== SET PROBLEM ==
Every line in the listing is to be echoed verbatim.

== DATA SHOWN ==
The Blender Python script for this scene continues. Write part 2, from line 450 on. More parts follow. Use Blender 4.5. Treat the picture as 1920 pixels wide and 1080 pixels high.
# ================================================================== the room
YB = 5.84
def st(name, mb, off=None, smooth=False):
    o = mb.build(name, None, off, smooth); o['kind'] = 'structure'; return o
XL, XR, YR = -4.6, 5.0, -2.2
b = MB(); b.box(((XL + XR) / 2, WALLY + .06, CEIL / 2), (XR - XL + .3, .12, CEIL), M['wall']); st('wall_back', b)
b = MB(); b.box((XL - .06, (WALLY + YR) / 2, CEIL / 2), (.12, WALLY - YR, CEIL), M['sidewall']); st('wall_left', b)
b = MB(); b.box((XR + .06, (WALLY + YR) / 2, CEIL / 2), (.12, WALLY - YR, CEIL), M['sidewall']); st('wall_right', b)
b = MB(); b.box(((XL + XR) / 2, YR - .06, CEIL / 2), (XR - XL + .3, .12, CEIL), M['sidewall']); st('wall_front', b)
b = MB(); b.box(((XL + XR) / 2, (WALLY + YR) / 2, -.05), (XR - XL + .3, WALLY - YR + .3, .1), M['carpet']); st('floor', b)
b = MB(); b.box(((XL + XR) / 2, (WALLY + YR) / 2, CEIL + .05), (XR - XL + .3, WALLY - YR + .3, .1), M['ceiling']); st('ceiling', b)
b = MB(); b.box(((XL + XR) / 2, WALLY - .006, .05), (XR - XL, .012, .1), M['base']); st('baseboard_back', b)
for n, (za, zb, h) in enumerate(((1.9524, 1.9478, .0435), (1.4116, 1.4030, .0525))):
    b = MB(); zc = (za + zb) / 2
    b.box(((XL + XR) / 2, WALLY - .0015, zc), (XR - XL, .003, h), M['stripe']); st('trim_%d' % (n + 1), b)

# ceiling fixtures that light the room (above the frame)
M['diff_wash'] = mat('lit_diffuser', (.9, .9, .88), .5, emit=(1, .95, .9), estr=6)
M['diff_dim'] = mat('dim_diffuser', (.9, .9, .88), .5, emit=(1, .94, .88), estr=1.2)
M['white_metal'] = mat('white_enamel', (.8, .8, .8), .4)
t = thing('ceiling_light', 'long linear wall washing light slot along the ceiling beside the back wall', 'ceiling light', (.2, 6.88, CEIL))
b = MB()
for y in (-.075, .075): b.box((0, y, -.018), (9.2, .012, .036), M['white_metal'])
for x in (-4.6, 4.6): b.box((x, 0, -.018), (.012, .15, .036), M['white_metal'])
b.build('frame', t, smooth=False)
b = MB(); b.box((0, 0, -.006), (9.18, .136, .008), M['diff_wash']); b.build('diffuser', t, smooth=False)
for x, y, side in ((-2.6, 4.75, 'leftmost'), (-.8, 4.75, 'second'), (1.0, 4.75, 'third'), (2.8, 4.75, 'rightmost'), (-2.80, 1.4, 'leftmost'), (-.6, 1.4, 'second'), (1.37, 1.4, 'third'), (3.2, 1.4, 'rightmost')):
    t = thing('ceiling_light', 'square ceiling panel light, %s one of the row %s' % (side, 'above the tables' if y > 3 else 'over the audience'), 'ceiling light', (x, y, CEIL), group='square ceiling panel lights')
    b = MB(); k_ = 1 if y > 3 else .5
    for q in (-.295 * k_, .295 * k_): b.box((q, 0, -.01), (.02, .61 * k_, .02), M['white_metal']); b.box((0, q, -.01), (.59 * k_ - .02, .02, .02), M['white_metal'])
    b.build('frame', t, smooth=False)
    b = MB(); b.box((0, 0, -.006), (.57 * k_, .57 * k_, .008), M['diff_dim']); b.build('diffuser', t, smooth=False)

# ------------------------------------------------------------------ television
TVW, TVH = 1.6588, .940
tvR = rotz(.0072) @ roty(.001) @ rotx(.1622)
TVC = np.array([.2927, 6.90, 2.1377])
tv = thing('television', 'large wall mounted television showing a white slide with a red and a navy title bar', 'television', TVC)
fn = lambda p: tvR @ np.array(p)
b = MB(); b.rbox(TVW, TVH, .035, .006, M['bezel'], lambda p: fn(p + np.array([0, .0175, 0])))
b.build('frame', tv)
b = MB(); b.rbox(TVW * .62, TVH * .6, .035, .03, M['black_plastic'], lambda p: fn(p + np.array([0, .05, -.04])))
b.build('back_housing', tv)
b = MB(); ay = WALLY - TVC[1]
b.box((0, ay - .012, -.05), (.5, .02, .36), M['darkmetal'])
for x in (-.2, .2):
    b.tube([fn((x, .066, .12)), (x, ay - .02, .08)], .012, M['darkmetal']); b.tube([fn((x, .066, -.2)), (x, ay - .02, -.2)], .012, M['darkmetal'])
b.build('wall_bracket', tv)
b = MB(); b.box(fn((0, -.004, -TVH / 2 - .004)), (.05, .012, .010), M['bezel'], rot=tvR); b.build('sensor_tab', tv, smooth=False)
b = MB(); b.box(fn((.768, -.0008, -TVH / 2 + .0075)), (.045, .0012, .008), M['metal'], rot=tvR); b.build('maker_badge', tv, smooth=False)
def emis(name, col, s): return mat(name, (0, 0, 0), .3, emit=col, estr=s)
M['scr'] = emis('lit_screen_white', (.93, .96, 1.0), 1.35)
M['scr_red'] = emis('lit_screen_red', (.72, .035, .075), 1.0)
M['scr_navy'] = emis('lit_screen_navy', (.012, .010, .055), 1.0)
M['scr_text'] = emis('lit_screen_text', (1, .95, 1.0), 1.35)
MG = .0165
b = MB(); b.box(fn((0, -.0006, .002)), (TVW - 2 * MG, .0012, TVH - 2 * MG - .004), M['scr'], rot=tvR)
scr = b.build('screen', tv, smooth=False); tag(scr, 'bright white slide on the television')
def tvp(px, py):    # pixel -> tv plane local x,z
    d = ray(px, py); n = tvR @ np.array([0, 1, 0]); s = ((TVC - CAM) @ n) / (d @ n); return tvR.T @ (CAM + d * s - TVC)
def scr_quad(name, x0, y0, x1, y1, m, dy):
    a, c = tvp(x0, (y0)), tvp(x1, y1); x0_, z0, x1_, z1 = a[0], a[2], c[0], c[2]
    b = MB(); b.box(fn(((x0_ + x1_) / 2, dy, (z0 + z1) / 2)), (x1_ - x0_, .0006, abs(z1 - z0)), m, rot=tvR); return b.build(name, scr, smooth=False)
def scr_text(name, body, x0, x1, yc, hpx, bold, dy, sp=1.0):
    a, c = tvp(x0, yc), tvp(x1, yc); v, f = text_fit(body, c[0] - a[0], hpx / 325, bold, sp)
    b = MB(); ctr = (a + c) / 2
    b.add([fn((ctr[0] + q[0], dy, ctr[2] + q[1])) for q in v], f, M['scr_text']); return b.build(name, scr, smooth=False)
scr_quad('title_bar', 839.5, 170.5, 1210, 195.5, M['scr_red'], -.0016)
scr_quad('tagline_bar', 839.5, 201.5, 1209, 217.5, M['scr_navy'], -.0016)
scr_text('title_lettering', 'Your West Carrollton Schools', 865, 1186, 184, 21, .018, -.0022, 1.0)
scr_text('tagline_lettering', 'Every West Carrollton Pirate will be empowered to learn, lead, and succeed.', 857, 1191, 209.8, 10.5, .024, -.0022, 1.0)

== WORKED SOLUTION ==
The Blender Python script for this scene continues. Write part 2, from line 450 on. More parts follow. Use Blender 4.5. Treat the picture as 1920 pixels wide and 1080 pixels high.
# ================================================================== the room
YB = 5.84
def st(name, mb, off=None, smooth=False):
    o = mb.build(name, None, off, smooth); o['kind'] = 'structure'; return o
XL, XR, YR = -4.6, 5.0, -2.2
b = MB(); b.box(((XL + XR) / 2, WALLY + .06, CEIL / 2), (XR - XL + .3, .12, CEIL), M['wall']); st('wall_back', b)
b = MB(); b.box((XL - .06, (WALLY + YR) / 2, CEIL / 2), (.12, WALLY - YR, CEIL), M['sidewall']); st('wall_left', b)
b = MB(); b.box((XR + .06, (WALLY + YR) / 2, CEIL / 2), (.12, WALLY - YR, CEIL), M['sidewall']); st('wall_right', b)
b = MB(); b.box(((XL + XR) / 2, YR - .06, CEIL / 2), (XR - XL + .3, .12, CEIL), M['sidewall']); st('wall_front', b)
b = MB(); b.box(((XL + XR) / 2, (WALLY + YR) / 2, -.05), (XR - XL + .3, WALLY - YR + .3, .1), M['carpet']); st('floor', b)
b = MB(); b.box(((XL + XR) / 2, (WALLY + YR) / 2, CEIL + .05), (XR - XL + .3, WALLY - YR + .3, .1), M['ceiling']); st('ceiling', b)
b = MB(); b.box(((XL + XR) / 2, WALLY - .006, .05), (XR - XL, .012, .1), M['base']); st('baseboard_back', b)
for n, (za, zb, h) in enumerate(((1.9524, 1.9478, .0435), (1.4116, 1.4030, .0525))):
    b = MB(); zc = (za + zb) / 2
    b.box(((XL + XR) / 2, WALLY - .0015, zc), (XR - XL, .003, h), M['stripe']); st('trim_%d' % (n + 1), b)

# ceiling fixtures that light the room (above the frame)
M['diff_wash'] = mat('lit_diffuser', (.9, .9, .88), .5, emit=(1, .95, .9), estr=6)
M['diff_dim'] = mat('dim_diffuser', (.9, .9, .88), .5, emit=(1, .94, .88), estr=1.2)
M['white_metal'] = mat('white_enamel', (.8, .8, .8), .4)
t = thing('ceiling_light', 'long linear wall washing light slot along the ceiling beside the back wall', 'ceiling light', (.2, 6.88, CEIL))
b = MB()
for y in (-.075, .075): b.box((0, y, -.018), (9.2, .012, .036), M['white_metal'])
for x in (-4.6, 4.6): b.box((x, 0, -.018), (.012, .15, .036), M['white_metal'])
b.build('frame', t, smooth=False)
b = MB(); b.box((0, 0, -.006), (9.18, .136, .008), M['diff_wash']); b.build('diffuser', t, smooth=False)
for x, y, side in ((-2.6, 4.75, 'leftmost'), (-.8, 4.75, 'second'), (1.0, 4.75, 'third'), (2.8, 4.75, 'rightmost'), (-2.80, 1.4, 'leftmost'), (-.6, 1.4, 'second'), (1.37, 1.4, 'third'), (3.2, 1.4, 'rightmost')):
    t = thing('ceiling_light', 'square ceiling panel light, %s one of the row %s' % (side, 'above the tables' if y > 3 else 'over the audience'), 'ceiling light', (x, y, CEIL), group='square ceiling panel lights')
    b = MB(); k_ = 1 if y > 3 else .5
    for q in (-.295 * k_, .295 * k_): b.box((q, 0, -.01), (.02, .61 * k_, .02), M['white_metal']); b.box((0, q, -.01), (.59 * k_ - .02, .02, .02), M['white_metal'])
    b.build('frame', t, smooth=False)
    b = MB(); b.box((0, 0, -.006), (.57 * k_, .57 * k_, .008), M['diff_dim']); b.build('diffuser', t, smooth=False)

# ------------------------------------------------------------------ television
TVW, TVH = 1.6588, .940
tvR = rotz(.0072) @ roty(.001) @ rotx(.1622)
TVC = np.array([.2927, 6.90, 2.1377])
tv = thing('television', 'large wall mounted television showing a white slide with a red and a navy title bar', 'television', TVC)
fn = lambda p: tvR @ np.array(p)
b = MB(); b.rbox(TVW, TVH, .035, .006, M['bezel'], lambda p: fn(p + np.array([0, .0175, 0])))
b.build('frame', tv)
b = MB(); b.rbox(TVW * .62, TVH * .6, .035, .03, M['black_plastic'], lambda p: fn(p + np.array([0, .05, -.04])))
b.build('back_housing', tv)
b = MB(); ay = WALLY - TVC[1]
b.box((0, ay - .012, -.05), (.5, .02, .36), M['darkmetal'])
for x in (-.2, .2):
    b.tube([fn((x, .066, .12)), (x, ay - .02, .08)], .012, M['darkmetal']); b.tube([fn((x, .066, -.2)), (x, ay - .02, -.2)], .012, M['darkmetal'])
b.build('wall_bracket', tv)
b = MB(); b.box(fn((0, -.004, -TVH / 2 - .004)), (.05, .012, .010), M['bezel'], rot=tvR); b.build('sensor_tab', tv, smooth=False)
b = MB(); b.box(fn((.768, -.0008, -TVH / 2 + .0075)), (.045, .0012, .008), M['metal'], rot=tvR); b.build('maker_badge', tv, smooth=False)
def emis(name, col, s): return mat(name, (0, 0, 0), .3, emit=col, estr=s)
M['scr'] = emis('lit_screen_white', (.93, .96, 1.0), 1.35)
M['scr_red'] = emis('lit_screen_red', (.72, .035, .075), 1.0)
M['scr_navy'] = emis('lit_screen_navy', (.012, .010, .055), 1.0)
M['scr_text'] = emis('lit_screen_text', (1, .95, 1.0), 1.35)
MG = .0165
b = MB(); b.box(fn((0, -.0006, .002)), (TVW - 2 * MG, .0012, TVH - 2 * MG - .004), M['scr'], rot=tvR)
scr = b.build('screen', tv, smooth=False); tag(scr, 'bright white slide on the television')
def tvp(px, py):    # pixel -> tv plane local x,z
    d = ray(px, py); n = tvR @ np.array([0, 1, 0]); s = ((TVC - CAM) @ n) / (d @ n); return tvR.T @ (CAM + d * s - TVC)
def scr_quad(name, x0, y0, x1, y1, m, dy):
    a, c = tvp(x0, (y0)), tvp(x1, y1); x0_, z0, x1_, z1 = a[0], a[2], c[0], c[2]
    b = MB(); b.box(fn(((x0_ + x1_) / 2, dy, (z0 + z1) / 2)), (x1_ - x0_, .0006, abs(z1 - z0)), m, rot=tvR); return b.build(name, scr, smooth=False)
def scr_text(name, body, x0, x1, yc, hpx, bold, dy, sp=1.0):
    a, c = tvp(x0, yc), tvp(x1, yc); v, f = text_fit(body, c[0] - a[0], hpx / 325, bold, sp)
    b = MB(); ctr = (a + c) / 2
    b.add([fn((ctr[0] + q[0], dy, ctr[2] + q[1])) for q in v], f, M['scr_text']); return b.build(name, scr, smooth=False)
scr_quad('title_bar', 839.5, 170.5, 1210, 195.5, M['scr_red'], -.0016)
scr_quad('tagline_bar', 839.5, 201.5, 1209, 217.5, M['scr_navy'], -.0016)
scr_text('title_lettering', 'Your West Carrollton Schools', 865, 1186, 184, 21, .018, -.0022, 1.0)
scr_text('tagline_lettering', 'Every West Carrollton Pirate will be empowered to learn, lead, and succeed.', 857, 1191, 209.8, 10.5, .024, -.0022, 1.0)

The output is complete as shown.